Я с жаром взялся за изготовление карт-шпаргалок, и у меня составился целый географический миниатюрный атлас в двух или трех экземплярах. Когда я в полутемном каземате Петропавловской крепости вычерчивал с претензией на художественность карты Финляндии, не раз повторял я, любуясь своей работой:

- Спасибо Белохе, без шпаргалок я никогда не научился бы так чертить.

Конечно, если бы Белоха давал нам уже готовую литографированную сетку и заставлял бы нас раза два-три счертить каждую карту на глаз, а не на память с другой карты, мы так же или даже лучше удержали бы в памяти географические очертания той или иной страны.

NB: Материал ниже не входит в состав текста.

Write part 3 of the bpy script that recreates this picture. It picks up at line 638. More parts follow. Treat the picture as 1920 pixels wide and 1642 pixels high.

Белоха никому из нас не привил любви к географии, а между тем преподавание географии можно было бы сделать интересным и увлекательным. Учитель географии мог бы развернуть перед учениками всю картину мира во всем ее разнообразии и гармонической сложности. К сожалению, школьная география до сих пор является одной из самых скучных наук.

Другой учитель покорил наш шумный класс совсем иным путем. То был учитель чистописания, последняя спица в педагогической колеснице. Если к "язычникам", то есть к преподавателям французского и немецкого языков, вообще питали мало уважения, то тем хуже относились к учителю чистописания Эберту, немецкому еврею. Он стал настоящим мучеником. Пажи считали особым шиком грубить Эберту. Вероятно, лишь его бедностью объяснялось, почему он не отказался от уроков в корпусе. Особенно плохо относились к учителю "старички", безнадежно засевшие в пятом классе на второй и третий год. Но так или иначе Эберт заключил с ними договор: "По одной шалости в урок, не больше" К сожалению, должен сознаться, что мы не всегда честно выполняли договор.

Однажды один из обитателей далекой "Камчатки" намочил губку в чернила, посыпал ее мелом и швырнул в учителя чистописания "Эберт, лови!" - крикнул он, глупо ухмыляясь. Губка попала Эберту в плечо. Белесая жижа брызнула ему в лицо и залила рубаху.

Мы были уверены, что на этот раз Эберт выйдет из класса и пожалуется инспектору, но он вынул бумажный платок, утерся и сказал "Господа, одна шалость, больше нельзя! Рубаха испорчена", - прибавил он подавленным голосом и продолжал исправлять чью-то тетрадь.